Task to carry out:
Set down the whole listing verbatim.

Available data:

>> Begin

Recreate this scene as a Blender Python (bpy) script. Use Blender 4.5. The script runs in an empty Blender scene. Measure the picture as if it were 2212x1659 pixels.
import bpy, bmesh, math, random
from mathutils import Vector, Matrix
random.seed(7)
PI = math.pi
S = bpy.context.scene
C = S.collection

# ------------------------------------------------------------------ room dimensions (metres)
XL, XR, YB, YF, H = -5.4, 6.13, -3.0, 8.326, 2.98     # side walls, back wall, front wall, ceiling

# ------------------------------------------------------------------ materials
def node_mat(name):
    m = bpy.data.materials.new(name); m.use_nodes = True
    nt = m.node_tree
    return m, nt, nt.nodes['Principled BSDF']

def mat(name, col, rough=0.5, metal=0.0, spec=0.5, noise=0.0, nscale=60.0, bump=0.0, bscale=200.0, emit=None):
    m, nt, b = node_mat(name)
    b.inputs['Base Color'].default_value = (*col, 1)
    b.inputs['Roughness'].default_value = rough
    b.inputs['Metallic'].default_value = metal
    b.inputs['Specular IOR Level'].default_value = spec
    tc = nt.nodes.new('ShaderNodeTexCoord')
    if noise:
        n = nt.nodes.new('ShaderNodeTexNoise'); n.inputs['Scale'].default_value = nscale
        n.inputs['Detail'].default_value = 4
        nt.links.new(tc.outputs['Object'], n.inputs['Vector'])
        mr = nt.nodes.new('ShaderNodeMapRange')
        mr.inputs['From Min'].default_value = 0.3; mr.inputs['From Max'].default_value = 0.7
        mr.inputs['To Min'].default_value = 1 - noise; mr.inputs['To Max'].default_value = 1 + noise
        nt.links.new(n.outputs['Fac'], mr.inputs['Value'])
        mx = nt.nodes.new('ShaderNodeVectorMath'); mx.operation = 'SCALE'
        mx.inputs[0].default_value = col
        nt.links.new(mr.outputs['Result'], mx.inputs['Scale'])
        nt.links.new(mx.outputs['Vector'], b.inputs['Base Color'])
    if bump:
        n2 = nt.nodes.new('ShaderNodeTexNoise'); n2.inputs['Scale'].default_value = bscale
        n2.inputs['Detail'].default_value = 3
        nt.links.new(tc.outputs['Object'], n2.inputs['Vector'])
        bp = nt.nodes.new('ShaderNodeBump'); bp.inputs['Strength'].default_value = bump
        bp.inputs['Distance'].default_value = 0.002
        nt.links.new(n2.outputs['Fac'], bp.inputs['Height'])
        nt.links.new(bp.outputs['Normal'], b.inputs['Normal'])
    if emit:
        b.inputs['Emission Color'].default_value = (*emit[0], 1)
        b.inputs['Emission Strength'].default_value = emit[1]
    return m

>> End

Response to the task:
Recreate this scene as a Blender Python (bpy) script. Use Blender 4.5. The script runs in an empty Blender scene. Measure the picture as if it were 2212x1659 pixels.
import bpy, bmesh, math, random
from mathutils import Vector, Matrix
random.seed(7)
PI = math.pi
S = bpy.context.scene
C = S.collection

# ------------------------------------------------------------------ room dimensions (metres)
XL, XR, YB, YF, H = -5.4, 6.13, -3.0, 8.326, 2.98     # side walls, back wall, front wall, ceiling

# ------------------------------------------------------------------ materials
def node_mat(name):
    m = bpy.data.materials.new(name); m.use_nodes = True
    nt = m.node_tree
    return m, nt, nt.nodes['Principled BSDF']

def mat(name, col, rough=0.5, metal=0.0, spec=0.5, noise=0.0, nscale=60.0, bump=0.0, bscale=200.0, emit=None):
    m, nt, b = node_mat(name)
    b.inputs['Base Color'].default_value = (*col, 1)
    b.inputs['Roughness'].default_value = rough
    b.inputs['Metallic'].default_value = metal
    b.inputs['Specular IOR Level'].default_value = spec
    tc = nt.nodes.new('ShaderNodeTexCoord')
    if noise:
        n = nt.nodes.new('ShaderNodeTexNoise'); n.inputs['Scale'].default_value = nscale
        n.inputs['Detail'].default_value = 4
        nt.links.new(tc.outputs['Object'], n.inputs['Vector'])
        mr = nt.nodes.new('ShaderNodeMapRange')
        mr.inputs['From Min'].default_value = 0.3; mr.inputs['From Max'].default_value = 0.7
        mr.inputs['To Min'].default_value = 1 - noise; mr.inputs['To Max'].default_value = 1 + noise
        nt.links.new(n.outputs['Fac'], mr.inputs['Value'])
        mx = nt.nodes.new('ShaderNodeVectorMath'); mx.operation = 'SCALE'
        mx.inputs[0].default_value = col
        nt.links.new(mr.outputs['Result'], mx.inputs['Scale'])
        nt.links.new(mx.outputs['Vector'], b.inputs['Base Color'])
    if bump:
        n2 = nt.nodes.new('ShaderNodeTexNoise'); n2.inputs['Scale'].default_value = bscale
        n2.inputs['Detail'].default_value = 3
        nt.links.new(tc.outputs['Object'], n2.inputs['Vector'])
        bp = nt.nodes.new('ShaderNodeBump'); bp.inputs['Strength'].default_value = bump
        bp.inputs['Distance'].default_value = 0.002
        nt.links.new(n2.outputs['Fac'], bp.inputs['Height'])
        nt.links.new(bp.outputs['Normal'], b.inputs['Normal'])
    if emit:
        b.inputs['Emission Color'].default_value = (*emit[0], 1)
        b.inputs['Emission Strength'].default_value = emit[1]
    return m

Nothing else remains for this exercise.